AIM OF THE TASK »
Only the lines from the line containing "Generate a Blender" through the line containing "col = S.collection" should be reproduced, please, with no pictures.

-------- INFORMATION SHOWN

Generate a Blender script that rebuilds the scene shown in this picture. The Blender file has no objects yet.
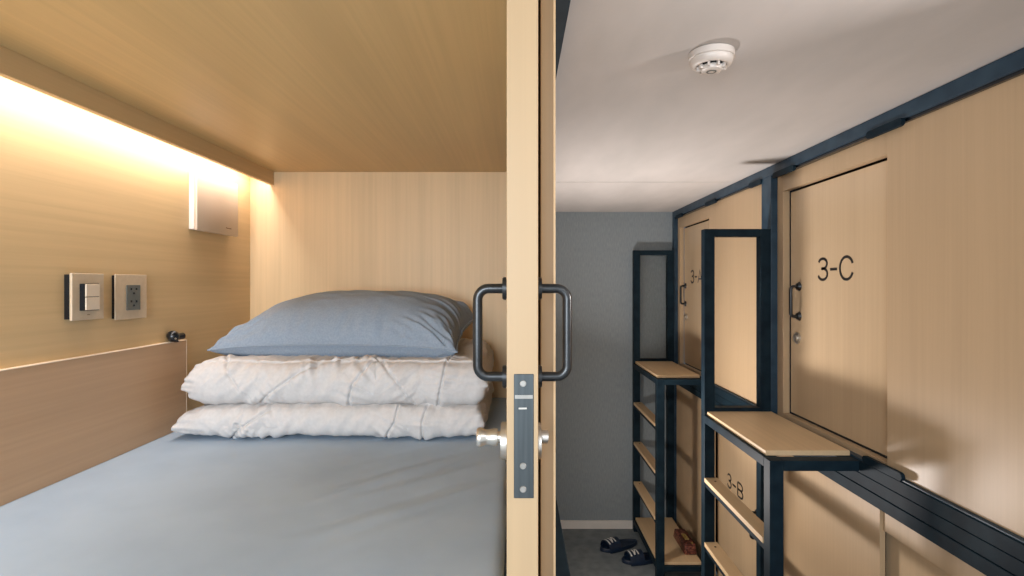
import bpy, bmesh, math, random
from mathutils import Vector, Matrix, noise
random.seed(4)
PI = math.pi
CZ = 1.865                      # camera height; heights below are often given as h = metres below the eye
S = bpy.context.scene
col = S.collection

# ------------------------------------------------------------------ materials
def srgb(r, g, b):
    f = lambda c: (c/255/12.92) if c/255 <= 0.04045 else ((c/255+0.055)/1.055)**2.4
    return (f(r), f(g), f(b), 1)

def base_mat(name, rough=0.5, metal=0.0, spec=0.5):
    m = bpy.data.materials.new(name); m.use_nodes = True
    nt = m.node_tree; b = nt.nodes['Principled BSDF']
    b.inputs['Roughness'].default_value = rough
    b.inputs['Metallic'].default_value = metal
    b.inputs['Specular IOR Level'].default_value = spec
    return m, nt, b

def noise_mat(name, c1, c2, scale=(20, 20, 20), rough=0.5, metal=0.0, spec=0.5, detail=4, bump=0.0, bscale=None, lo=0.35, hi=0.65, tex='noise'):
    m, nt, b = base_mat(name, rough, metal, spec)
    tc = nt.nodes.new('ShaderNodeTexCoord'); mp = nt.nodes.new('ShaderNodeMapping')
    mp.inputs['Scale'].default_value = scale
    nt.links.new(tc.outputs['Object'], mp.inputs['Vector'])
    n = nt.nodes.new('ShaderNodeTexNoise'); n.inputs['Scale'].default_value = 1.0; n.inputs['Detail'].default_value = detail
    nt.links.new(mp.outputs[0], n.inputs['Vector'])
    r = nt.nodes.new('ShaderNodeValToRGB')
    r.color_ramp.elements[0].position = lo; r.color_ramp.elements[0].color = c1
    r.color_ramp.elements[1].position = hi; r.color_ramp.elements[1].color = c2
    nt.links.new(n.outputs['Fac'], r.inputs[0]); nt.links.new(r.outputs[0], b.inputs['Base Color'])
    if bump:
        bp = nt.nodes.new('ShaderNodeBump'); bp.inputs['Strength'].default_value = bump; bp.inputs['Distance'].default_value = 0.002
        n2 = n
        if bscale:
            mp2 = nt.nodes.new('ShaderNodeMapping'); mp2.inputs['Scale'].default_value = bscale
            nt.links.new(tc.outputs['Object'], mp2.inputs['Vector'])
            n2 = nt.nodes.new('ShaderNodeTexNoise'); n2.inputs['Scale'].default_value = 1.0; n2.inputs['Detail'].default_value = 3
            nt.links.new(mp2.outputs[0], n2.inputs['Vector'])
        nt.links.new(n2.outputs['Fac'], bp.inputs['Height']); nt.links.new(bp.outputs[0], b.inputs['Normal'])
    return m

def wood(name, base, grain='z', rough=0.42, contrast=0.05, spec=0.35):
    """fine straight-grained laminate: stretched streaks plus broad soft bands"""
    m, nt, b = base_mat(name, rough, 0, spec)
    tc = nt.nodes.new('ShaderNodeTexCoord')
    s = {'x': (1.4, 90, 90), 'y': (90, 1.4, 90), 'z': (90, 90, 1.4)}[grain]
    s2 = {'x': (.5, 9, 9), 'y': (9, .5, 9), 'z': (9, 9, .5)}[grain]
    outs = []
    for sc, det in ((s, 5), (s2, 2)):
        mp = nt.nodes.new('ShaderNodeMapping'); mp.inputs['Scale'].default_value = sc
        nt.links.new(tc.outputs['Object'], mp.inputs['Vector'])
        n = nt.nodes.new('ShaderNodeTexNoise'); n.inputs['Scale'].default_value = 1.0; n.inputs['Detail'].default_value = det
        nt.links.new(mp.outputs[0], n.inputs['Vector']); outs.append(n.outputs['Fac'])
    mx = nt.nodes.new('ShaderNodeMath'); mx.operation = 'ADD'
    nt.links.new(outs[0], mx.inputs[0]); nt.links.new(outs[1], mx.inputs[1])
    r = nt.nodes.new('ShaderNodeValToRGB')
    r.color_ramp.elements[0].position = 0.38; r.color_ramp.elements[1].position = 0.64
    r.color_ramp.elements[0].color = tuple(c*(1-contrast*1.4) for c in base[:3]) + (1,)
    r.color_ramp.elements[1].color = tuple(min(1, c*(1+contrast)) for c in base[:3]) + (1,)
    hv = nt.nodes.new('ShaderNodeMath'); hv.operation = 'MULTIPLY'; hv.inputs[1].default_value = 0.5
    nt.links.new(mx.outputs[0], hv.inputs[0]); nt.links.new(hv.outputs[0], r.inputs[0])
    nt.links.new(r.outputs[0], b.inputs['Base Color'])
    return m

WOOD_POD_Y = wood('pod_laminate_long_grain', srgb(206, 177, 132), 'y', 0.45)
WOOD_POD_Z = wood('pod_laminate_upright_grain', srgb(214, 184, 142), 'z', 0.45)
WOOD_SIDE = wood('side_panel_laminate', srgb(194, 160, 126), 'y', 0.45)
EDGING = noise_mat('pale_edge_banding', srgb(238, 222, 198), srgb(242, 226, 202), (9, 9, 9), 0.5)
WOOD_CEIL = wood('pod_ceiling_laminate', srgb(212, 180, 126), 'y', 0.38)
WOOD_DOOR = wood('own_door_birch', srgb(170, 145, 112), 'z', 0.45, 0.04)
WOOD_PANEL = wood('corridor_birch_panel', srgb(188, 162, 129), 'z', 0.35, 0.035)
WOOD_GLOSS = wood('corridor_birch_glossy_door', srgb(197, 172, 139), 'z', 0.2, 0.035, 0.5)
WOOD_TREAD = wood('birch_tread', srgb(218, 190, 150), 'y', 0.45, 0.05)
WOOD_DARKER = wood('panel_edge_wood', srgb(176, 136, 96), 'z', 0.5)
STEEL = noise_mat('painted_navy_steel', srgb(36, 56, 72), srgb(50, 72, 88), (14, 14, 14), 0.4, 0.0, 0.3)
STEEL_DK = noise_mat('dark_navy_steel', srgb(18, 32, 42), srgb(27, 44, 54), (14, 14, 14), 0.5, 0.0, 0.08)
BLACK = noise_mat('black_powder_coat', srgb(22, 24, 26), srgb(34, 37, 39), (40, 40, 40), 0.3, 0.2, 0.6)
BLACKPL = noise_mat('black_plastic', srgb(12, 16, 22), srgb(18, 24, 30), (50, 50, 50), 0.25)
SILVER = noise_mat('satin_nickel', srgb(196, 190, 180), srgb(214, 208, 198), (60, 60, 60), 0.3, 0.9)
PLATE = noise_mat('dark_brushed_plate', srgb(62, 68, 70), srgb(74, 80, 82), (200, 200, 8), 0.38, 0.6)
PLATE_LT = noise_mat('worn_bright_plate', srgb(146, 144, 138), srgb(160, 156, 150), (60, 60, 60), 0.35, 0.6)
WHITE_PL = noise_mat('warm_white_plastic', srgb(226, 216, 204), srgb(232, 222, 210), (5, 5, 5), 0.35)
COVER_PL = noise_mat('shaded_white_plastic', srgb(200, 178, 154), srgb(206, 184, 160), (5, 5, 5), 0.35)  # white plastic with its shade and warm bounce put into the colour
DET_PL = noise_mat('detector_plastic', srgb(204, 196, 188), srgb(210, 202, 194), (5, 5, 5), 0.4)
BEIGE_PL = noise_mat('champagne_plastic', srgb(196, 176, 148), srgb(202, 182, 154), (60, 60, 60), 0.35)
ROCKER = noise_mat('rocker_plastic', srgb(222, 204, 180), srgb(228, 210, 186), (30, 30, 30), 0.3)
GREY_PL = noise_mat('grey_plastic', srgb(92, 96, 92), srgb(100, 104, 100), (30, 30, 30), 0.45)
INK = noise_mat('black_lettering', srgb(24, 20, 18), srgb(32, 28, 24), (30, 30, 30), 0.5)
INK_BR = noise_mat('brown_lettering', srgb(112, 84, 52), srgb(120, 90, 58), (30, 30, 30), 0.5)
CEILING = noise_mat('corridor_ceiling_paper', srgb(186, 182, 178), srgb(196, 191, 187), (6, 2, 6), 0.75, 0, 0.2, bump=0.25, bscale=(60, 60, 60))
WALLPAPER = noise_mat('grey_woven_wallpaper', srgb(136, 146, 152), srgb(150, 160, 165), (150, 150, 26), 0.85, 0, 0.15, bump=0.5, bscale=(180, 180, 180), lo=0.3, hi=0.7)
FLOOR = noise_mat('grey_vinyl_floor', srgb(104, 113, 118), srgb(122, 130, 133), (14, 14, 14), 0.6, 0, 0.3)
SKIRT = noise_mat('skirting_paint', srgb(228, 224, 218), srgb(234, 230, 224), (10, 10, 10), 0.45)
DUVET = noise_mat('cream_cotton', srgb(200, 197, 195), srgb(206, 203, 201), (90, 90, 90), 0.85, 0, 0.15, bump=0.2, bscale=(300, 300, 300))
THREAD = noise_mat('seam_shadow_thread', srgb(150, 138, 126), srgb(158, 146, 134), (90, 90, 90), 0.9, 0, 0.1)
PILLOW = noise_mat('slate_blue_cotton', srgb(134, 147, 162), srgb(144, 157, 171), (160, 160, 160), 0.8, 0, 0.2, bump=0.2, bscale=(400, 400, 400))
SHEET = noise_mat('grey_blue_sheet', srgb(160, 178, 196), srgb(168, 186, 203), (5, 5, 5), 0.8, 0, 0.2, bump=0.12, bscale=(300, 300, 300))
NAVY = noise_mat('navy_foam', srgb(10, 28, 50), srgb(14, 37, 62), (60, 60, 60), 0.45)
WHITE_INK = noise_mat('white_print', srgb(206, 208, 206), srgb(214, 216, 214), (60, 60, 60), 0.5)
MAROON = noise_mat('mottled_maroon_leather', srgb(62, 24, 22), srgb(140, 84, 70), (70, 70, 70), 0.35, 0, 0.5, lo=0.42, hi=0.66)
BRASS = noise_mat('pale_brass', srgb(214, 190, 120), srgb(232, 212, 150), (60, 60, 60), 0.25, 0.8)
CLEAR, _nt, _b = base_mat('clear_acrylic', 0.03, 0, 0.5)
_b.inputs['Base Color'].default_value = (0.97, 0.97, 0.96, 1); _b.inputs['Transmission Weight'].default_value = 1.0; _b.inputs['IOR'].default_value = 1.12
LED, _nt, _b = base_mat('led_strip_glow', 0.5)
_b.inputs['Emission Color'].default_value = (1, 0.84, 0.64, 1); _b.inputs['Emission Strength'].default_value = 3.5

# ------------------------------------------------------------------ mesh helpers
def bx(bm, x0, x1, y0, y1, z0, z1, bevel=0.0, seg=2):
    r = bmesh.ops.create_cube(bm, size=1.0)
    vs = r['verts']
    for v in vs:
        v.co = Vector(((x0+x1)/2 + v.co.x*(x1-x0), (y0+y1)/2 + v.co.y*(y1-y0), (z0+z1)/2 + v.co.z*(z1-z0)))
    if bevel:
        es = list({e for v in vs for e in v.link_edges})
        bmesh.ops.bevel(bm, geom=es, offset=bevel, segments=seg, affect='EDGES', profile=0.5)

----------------
-------- INFORMATION SHOWN

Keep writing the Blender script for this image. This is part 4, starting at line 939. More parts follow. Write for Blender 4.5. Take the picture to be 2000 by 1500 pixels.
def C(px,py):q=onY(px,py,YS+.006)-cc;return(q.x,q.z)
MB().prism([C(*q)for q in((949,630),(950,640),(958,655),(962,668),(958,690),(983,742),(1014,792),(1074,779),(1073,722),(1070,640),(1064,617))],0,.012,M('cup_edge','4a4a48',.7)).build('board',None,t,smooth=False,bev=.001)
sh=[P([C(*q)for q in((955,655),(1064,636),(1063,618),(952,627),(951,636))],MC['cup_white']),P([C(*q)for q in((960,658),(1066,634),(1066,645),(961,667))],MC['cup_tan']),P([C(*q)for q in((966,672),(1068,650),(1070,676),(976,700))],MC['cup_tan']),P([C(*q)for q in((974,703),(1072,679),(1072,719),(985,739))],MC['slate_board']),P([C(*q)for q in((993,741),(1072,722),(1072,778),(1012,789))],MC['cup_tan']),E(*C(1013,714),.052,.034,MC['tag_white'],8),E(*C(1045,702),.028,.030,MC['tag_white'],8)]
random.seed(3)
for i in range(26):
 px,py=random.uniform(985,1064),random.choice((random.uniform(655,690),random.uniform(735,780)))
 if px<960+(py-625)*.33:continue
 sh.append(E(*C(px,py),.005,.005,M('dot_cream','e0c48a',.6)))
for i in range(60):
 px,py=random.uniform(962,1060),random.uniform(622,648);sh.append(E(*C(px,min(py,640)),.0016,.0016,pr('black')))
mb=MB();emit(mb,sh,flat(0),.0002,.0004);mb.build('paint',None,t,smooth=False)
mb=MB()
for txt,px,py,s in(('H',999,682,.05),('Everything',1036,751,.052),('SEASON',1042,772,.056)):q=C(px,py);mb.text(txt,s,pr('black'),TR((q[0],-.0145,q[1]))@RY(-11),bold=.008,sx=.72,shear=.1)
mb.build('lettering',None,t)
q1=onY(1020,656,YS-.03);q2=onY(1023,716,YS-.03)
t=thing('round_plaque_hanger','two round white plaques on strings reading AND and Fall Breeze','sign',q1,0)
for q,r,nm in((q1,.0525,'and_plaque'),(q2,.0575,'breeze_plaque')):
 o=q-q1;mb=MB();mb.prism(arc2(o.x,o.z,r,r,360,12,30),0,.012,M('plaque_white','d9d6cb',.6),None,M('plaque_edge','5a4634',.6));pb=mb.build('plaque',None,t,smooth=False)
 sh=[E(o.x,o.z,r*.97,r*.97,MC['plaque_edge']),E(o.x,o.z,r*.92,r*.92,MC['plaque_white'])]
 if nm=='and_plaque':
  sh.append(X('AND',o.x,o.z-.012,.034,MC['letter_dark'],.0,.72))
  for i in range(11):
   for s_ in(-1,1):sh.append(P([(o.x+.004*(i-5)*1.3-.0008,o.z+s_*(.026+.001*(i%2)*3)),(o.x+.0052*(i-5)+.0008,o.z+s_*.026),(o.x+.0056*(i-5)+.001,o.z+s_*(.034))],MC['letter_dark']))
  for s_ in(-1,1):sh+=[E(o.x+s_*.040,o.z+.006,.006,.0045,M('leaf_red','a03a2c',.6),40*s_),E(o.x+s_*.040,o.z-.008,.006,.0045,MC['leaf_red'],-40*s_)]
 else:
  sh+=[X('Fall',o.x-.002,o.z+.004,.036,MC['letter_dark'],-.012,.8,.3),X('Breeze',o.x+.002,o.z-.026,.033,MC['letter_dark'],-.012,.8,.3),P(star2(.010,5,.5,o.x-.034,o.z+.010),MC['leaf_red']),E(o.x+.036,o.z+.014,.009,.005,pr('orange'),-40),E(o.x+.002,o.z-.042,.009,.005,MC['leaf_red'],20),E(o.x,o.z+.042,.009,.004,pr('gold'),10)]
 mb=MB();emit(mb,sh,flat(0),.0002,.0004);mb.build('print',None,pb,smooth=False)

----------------
-------- INFORMATION SHOWN

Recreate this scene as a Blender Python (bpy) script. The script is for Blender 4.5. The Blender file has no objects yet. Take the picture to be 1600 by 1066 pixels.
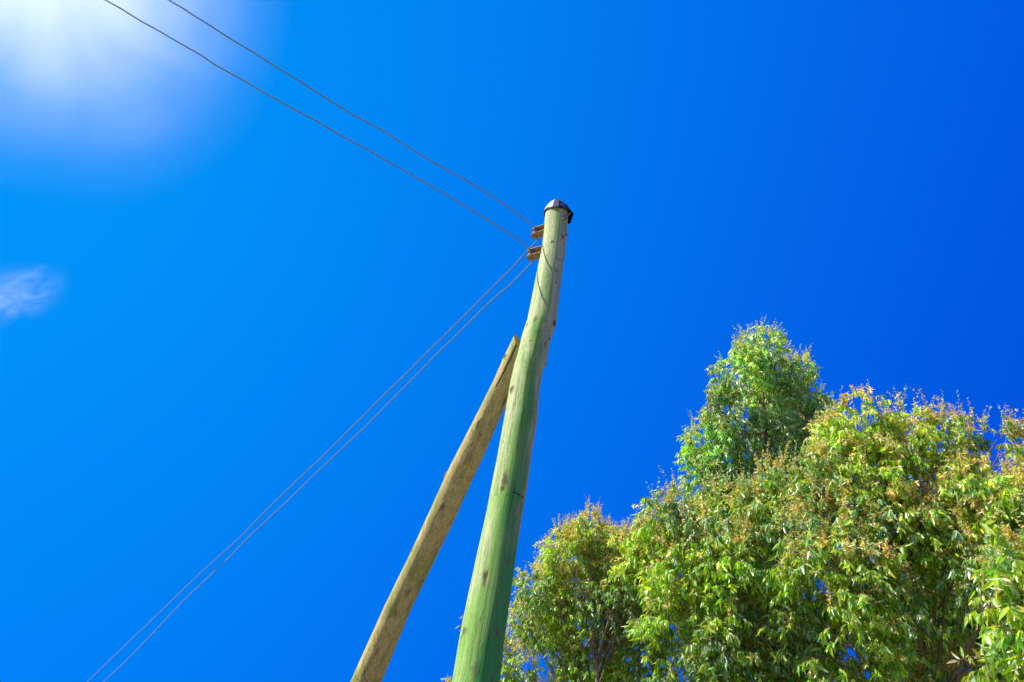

----------------

WRITTEN RESPONSE »
Generate a Blender script that rebuilds the scene shown in this picture. The Blender file has no objects yet.
import bpy, bmesh, math, random
from mathutils import Vector, Matrix, noise
random.seed(4)
PI = math.pi
CZ = 1.865                      # camera height; heights below are often given as h = metres below the eye
S = bpy.context.scene
col = S.collection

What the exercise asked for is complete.